Shipping classification society DNV expects a secondary market to develop for GHG intensity compliance surpluses. Say a vessel continues to run on oil-based fuels and becomes non-compliant from the time the registration kicks in from 2025. It can then either choose to buy biofuels, pay a fine or buy another vessel’s overcompliance. We don’t yet know how the overcompliance will be valued, but it is unlikely to fetch a higher price than the total cost of non-compliance – both from financial penalties and reputational damage.
This is because in the absence of ships fitted with engines capable of running on zero-emission fuels, unscalable biofuels and fossil LNG will remain the main routes to compliance, Transport & Environment has argued. The environmental NGO has pointed out that the availability of biofuels will be insufficient to meet upcoming demand.

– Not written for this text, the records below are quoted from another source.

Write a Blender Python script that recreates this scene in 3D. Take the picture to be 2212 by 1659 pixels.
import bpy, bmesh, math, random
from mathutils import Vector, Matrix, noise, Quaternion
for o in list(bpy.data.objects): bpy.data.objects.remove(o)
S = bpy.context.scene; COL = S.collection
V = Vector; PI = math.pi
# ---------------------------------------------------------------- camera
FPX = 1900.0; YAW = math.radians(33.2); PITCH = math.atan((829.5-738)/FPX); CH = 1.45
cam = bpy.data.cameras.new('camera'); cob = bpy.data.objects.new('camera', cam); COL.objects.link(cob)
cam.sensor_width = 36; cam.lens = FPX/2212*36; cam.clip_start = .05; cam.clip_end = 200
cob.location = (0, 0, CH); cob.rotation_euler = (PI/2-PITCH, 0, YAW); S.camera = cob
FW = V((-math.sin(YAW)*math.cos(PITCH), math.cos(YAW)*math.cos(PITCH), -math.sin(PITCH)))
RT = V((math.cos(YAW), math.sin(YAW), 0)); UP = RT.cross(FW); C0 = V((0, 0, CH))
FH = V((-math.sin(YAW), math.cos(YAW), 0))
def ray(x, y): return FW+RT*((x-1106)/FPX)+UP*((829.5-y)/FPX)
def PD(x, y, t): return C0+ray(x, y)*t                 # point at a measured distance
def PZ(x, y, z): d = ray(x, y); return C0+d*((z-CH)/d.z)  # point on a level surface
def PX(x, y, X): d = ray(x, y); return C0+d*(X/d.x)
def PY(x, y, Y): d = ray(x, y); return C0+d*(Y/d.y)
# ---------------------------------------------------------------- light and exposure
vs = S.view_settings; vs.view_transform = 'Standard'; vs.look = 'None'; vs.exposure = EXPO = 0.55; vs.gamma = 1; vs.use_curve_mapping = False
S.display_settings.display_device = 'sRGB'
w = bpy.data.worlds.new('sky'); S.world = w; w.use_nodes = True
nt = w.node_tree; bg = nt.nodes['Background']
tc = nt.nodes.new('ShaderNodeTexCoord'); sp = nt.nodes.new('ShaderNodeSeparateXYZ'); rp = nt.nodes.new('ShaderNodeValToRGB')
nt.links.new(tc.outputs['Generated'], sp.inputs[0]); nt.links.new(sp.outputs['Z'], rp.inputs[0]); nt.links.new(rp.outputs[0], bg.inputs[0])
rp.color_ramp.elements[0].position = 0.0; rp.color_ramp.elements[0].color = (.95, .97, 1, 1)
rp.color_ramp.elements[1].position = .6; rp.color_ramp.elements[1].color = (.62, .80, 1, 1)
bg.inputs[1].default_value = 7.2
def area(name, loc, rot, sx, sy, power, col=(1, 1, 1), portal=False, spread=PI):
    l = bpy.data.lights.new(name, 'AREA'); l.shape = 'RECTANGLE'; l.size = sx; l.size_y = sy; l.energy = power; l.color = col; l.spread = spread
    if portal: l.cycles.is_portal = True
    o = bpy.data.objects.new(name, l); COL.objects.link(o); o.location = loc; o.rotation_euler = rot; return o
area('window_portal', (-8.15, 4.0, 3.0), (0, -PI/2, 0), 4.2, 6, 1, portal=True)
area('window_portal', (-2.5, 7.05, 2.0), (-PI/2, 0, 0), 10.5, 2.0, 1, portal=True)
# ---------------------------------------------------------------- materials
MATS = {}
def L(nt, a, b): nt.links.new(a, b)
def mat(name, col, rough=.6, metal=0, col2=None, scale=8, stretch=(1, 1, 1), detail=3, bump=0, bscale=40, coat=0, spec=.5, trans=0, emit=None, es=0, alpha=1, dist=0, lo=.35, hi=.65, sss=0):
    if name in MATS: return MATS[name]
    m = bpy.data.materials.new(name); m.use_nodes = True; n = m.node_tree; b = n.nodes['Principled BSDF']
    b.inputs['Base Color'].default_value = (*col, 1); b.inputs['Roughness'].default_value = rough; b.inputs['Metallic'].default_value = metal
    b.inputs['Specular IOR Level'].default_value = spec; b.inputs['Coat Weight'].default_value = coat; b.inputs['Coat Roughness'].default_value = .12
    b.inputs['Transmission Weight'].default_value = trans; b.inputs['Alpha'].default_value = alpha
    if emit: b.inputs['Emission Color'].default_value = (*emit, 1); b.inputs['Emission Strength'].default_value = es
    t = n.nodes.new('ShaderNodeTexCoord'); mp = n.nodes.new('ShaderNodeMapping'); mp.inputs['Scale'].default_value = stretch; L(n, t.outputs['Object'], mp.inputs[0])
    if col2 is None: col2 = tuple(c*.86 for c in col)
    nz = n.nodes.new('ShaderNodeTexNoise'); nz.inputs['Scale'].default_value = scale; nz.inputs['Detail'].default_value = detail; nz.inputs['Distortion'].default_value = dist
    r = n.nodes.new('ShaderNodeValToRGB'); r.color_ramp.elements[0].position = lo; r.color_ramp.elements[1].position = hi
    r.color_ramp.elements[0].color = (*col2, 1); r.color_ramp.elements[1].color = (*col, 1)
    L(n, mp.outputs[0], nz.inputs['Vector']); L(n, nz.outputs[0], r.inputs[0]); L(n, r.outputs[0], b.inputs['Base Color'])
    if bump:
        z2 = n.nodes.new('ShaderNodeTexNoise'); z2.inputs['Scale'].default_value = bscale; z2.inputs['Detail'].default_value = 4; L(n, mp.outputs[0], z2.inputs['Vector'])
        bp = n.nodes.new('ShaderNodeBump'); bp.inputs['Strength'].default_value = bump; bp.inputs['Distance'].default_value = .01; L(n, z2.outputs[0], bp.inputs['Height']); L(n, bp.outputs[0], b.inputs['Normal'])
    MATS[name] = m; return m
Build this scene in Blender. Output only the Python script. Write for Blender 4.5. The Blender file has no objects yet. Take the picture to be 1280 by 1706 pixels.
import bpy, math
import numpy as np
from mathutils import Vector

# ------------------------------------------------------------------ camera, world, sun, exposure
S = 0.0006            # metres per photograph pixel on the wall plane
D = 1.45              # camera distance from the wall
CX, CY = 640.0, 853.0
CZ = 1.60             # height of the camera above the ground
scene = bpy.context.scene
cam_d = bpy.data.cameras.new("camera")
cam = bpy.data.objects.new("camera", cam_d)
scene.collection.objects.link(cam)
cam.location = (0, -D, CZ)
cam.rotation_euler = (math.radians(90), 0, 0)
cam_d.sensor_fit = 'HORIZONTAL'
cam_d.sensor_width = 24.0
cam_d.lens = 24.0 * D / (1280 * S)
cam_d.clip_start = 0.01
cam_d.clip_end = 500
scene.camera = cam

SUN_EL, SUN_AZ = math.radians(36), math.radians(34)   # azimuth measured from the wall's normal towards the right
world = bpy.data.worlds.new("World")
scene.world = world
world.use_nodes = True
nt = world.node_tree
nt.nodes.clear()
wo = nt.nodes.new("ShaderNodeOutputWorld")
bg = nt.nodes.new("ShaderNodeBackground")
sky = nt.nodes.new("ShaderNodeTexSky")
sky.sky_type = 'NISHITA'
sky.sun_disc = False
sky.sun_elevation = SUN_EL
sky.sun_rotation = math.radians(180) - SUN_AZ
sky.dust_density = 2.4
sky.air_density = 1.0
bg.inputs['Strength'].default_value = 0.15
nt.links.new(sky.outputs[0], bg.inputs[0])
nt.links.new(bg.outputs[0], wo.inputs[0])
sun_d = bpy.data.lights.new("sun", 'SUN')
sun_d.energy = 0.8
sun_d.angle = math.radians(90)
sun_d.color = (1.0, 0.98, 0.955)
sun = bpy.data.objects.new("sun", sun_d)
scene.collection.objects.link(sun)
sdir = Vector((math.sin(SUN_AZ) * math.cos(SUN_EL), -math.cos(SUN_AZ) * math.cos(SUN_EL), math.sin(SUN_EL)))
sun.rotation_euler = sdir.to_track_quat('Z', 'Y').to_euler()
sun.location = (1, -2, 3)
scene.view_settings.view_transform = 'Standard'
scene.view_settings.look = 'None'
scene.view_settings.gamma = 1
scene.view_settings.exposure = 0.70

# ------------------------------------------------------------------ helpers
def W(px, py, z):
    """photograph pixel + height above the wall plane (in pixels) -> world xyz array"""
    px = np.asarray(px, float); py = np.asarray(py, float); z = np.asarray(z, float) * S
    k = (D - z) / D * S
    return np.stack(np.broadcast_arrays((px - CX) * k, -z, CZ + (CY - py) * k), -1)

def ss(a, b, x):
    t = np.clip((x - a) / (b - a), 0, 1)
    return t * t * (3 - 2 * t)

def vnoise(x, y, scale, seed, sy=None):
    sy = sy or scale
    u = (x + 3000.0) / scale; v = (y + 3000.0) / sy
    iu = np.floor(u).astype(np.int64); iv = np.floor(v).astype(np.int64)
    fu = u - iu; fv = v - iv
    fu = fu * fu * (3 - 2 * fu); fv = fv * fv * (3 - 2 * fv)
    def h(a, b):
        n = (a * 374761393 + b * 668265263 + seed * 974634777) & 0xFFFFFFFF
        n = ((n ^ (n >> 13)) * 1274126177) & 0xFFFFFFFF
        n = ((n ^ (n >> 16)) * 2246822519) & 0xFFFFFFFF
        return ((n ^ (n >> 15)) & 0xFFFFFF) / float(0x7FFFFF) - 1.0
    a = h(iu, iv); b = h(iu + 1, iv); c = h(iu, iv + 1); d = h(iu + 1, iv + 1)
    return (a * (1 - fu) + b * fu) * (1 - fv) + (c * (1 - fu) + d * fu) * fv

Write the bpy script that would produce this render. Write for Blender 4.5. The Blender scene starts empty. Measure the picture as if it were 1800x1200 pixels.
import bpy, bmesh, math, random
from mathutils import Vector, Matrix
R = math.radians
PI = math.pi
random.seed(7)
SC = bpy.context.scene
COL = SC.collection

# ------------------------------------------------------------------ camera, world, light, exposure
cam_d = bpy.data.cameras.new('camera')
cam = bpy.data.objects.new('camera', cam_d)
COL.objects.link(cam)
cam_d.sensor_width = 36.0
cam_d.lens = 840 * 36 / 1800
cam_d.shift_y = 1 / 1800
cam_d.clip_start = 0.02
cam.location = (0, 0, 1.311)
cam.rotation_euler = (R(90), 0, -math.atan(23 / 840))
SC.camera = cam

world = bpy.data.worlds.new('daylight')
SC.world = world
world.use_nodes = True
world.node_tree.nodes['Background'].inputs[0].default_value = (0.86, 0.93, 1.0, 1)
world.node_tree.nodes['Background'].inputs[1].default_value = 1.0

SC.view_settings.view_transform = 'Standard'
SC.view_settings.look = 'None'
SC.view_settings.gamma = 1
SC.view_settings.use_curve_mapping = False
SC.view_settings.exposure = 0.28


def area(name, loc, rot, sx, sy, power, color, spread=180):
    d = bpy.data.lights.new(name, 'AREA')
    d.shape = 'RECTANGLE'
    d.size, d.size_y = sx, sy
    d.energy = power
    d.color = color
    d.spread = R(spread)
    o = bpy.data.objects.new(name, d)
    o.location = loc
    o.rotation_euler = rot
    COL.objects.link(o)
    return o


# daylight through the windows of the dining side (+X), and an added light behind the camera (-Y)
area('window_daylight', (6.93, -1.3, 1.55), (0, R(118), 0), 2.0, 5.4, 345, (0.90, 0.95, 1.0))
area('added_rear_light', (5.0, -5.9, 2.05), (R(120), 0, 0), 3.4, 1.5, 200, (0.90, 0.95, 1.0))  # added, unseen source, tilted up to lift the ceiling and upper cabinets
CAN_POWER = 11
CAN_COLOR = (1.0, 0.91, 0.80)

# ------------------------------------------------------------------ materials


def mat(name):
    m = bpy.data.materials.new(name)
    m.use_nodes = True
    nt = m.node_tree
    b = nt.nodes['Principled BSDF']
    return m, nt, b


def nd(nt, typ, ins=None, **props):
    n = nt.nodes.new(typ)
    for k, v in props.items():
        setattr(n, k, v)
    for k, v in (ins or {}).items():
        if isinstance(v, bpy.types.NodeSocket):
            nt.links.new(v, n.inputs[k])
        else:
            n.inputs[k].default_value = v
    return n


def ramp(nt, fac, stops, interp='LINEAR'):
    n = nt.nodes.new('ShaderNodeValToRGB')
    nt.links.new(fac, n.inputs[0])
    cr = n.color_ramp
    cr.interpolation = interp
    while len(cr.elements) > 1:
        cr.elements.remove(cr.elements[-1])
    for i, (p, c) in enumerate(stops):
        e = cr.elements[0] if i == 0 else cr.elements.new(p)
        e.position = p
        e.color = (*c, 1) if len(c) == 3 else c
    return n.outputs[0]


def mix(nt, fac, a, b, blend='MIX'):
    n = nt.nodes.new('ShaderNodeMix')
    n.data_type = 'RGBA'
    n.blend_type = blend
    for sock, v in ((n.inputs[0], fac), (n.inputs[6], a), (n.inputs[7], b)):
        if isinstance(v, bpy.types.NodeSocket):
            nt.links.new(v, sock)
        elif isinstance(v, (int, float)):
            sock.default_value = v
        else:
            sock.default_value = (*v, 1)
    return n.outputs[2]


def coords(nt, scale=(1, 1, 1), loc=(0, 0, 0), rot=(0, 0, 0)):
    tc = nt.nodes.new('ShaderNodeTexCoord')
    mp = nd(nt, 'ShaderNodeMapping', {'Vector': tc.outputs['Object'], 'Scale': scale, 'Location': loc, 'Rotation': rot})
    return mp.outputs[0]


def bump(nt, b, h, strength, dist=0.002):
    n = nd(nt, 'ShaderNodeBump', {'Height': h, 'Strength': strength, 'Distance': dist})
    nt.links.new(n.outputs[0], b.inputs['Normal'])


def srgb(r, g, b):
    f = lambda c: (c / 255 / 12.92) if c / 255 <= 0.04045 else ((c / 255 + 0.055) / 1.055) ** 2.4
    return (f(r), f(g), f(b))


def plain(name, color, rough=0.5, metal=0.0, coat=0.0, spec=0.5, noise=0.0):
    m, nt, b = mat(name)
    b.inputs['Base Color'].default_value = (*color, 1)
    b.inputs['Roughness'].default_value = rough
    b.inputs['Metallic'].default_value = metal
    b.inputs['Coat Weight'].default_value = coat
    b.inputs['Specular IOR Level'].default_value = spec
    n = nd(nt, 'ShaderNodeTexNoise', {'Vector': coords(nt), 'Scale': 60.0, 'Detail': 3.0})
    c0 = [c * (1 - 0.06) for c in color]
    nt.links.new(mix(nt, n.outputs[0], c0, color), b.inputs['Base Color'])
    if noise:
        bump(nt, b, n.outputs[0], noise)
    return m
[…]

And for those considering a business-as-usual approach, Magnussen confirms that the penalties for failing to meet compliance are non-negotiable.
“…ships that do not meet the limits on the yearly average GHG intensity of the energy used on board should be subject to a penalty that has dissuasive effect, is proportionate to the extent of the non-compliance and removes any economic advantage of non-compliance, thus preserving a level playing field in the sector,” FuelEU Maritime reads.
The consequences of non-compliance have been specified in the regulation, Magnussen says. It will first and foremost result in payment of penalties. However, more severe consequences may also be applicable in the event of a continued breach, such as an expulsion order and flag detention.